During the English Civil War the house was held for the Crown and was badly damaged during a Parliamentary siege. It was restored in about 1700 when a flight of balustrade entrance steps was added.[1] Fleeing from Cromwell's army during the Civil War, one owner of Wootton Lodge took refuge in the coal cellar of Lower House at Prestwood. This had just been built by William Orpe, a member of one of Ellastone's oldest families, who had a strong connection with the nearby Croxden Abbey. The Orpes provided shelter for their Royalist friends.[3] It was the home in 1800 of Thomas Wilson-Patten, who owned Oakamoor copper works.[citation needed]
During the 19th and 20th centuries the house was occupied by several tenants, including Granville, Dewes, Unwin[4] and Heywood.
In the 1930s it was for four years the home of the British fascist leader Sir Oswald Mosley and his wife Diana Mitford.
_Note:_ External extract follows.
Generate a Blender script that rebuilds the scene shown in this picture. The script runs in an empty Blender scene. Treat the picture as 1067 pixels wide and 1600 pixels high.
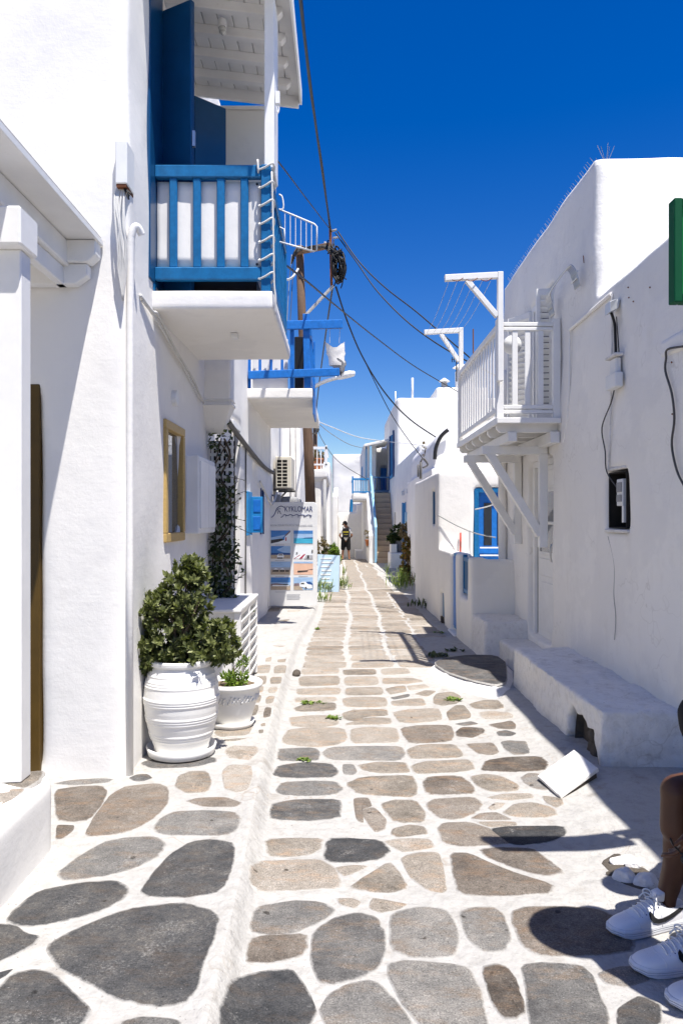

In 1950, when great houses and their estates were being broken up due to heavy taxes and the lack of staff, the house was purchased by the then-famous war poet Major Alan Rook[5] (of Skinner and Rook, wine merchants of Nottingham) to create two households: one for himself and his playwright partner Dennis Woodford, the other for his mother Dorothy Sophia Rook (in her youth one of the Brewills of Edwalton).
Latterly the estate was purchased and much improved by businessman J. C. Bamford and is still owned by his family.[5]
Exterior shots of Wootton Lodge were used in the 1947 Technicolor film Blanche Fury, which starred Valerie Hobson and Stewart Granger.